Die neue Verantwortung manifestierte sich in der Entsendung des nationalen Gewaltmittels, der Bundeswehr, überall dorthin, wo Konflikte geregelt werden mussten. Dies ebenfalls eine bewusst verharmlosende Beschreibung für Einmischung und Disziplinierung unbotmäßiger oder in die aktuelle westliche Kalkulation nicht passender eigenmächtiger Staaten – beispielsweise im Kosovo oder in Afghanistan (siehe alle Auslandseinsätze der Bundeswehr)
Für diese Jobs war die Bundeswehr zunächst wenig geeignet. Eine Reform musste her. Die bisherige Landstreitmacht, die einen Krieg in Europa bestehen sollte, wurde zu einer schnellen Präsenzarmee für Einsätze überall auf dem Globus.
Man baute also um – weniger Soldaten, dafür aber professioneller, flexibler und mit entsprechend mobilem Gewaltgerät ausgestattet. Also war es nicht mehr sinnvoll, den Bundeswehr-Profis einen Haufen Amateure als potenzielles Kanonenfutter an die Seite zu stellen.
Man vollzog damit einen Schritt nach, den fast alle Nato-Partner, allen voran die USA und Großbritannien, schon längst getan hatten: eine Streitmacht nur noch mit Berufsoldaten zu unterhalten. Angesichts der immer anspruchsvolleren Kriegstechnik und der damit verbundenen nötigen Fachkompetenz und entsprechend längeren Ausbildung sehr sachgerecht.
Der Sinn der Wehrpflicht: ein stets kampfbereites Volk
Und doch wird die Wehrpflicht nun wieder in Deutschland diskutiert. Sie ist schließlich nur ausgesetzt. Der Artikel 12a des Grundgesetzes gilt weiterhin:
Männer können vom vollendeten achtzehnten Lebensjahr an zum Dienst in den Streitkräften, im Bundesgrenzschutz oder in einem Zivilschutzverband verpflichtet werden.
Der Staat behält sich damit grundsätzlich vor, seine Bürger zum Dienst zu zwingen. In Friedenszeiten, um für den sogenannten "Spannungsfall" gerüstet zu sein. Wenn gegen eine andere Nation ein Krieg unmittelbar bevorsteht, sind dann genügend Bürger ausgebildet und kampfbereit. In der Mobilmachung werden sie anschließend zu den Waffen gerufen.
Da will sich kein Staat der Welt von individuellen Kalkulationen seiner Untertanen abhängig machen. Zum Beispiel dass Mütter ihre Söhne im Keller verstecken, weil sie ihren Tod an der Front befürchten. Oder dass die Söhne selbst es für die bessere Idee halten, das Weite zu suchen, als auf Befehl fremde Menschen zu töten.
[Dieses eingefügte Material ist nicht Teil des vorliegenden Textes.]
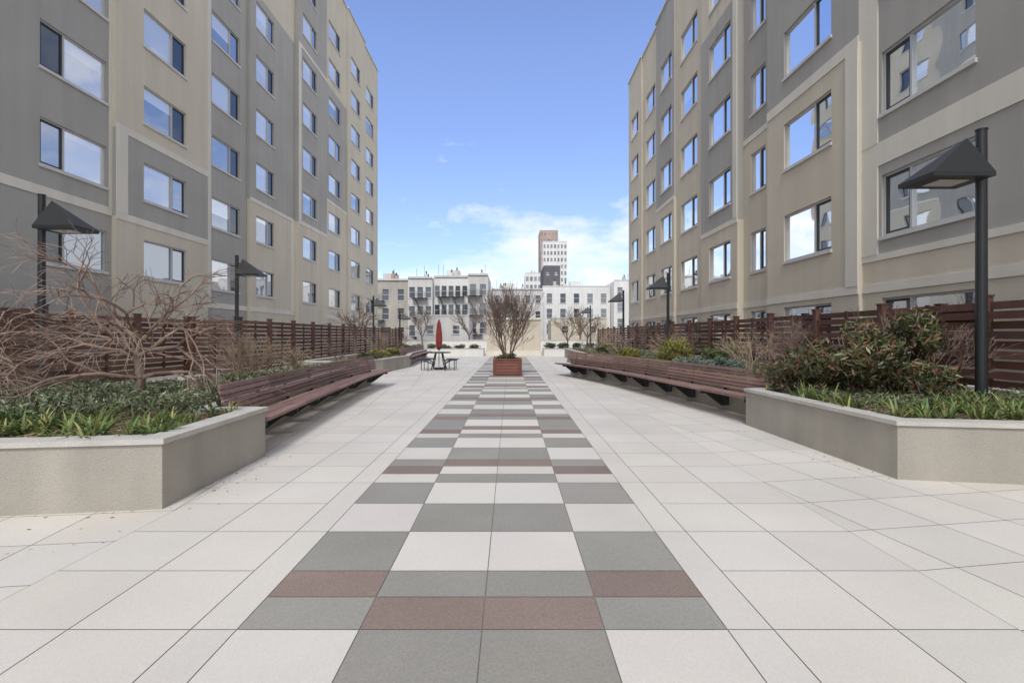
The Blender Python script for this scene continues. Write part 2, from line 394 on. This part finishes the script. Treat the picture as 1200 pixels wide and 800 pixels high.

Sehr konsequent daher die Zwangsrekrutierung in der Ukraine: Alle Männer im Alter zwischen 18 und 60 Jahren sind verpflichtet, sich in Rekrutierungsbüros zu melden. Kriegsdienstverweigerung ist strafbar, eine Ausreise verboten.
Mit zunehmender Dauer des Krieges wird die Daumenschraube noch härter angezogen. Die Verluste müssen kompensiert werden. Wenn das nicht auf dem normalem Wege funktioniert, dann eben auch mit unsauberen Methoden.
Das angreifende Russland ist da ebenfalls nicht zimperlich, um genügend Mannstärke herzustellen. Immerhin können noch Kriegsunwillige ausreisen. Was aber in den hiesigen Leitmedien auch wieder gegen Moskau spricht.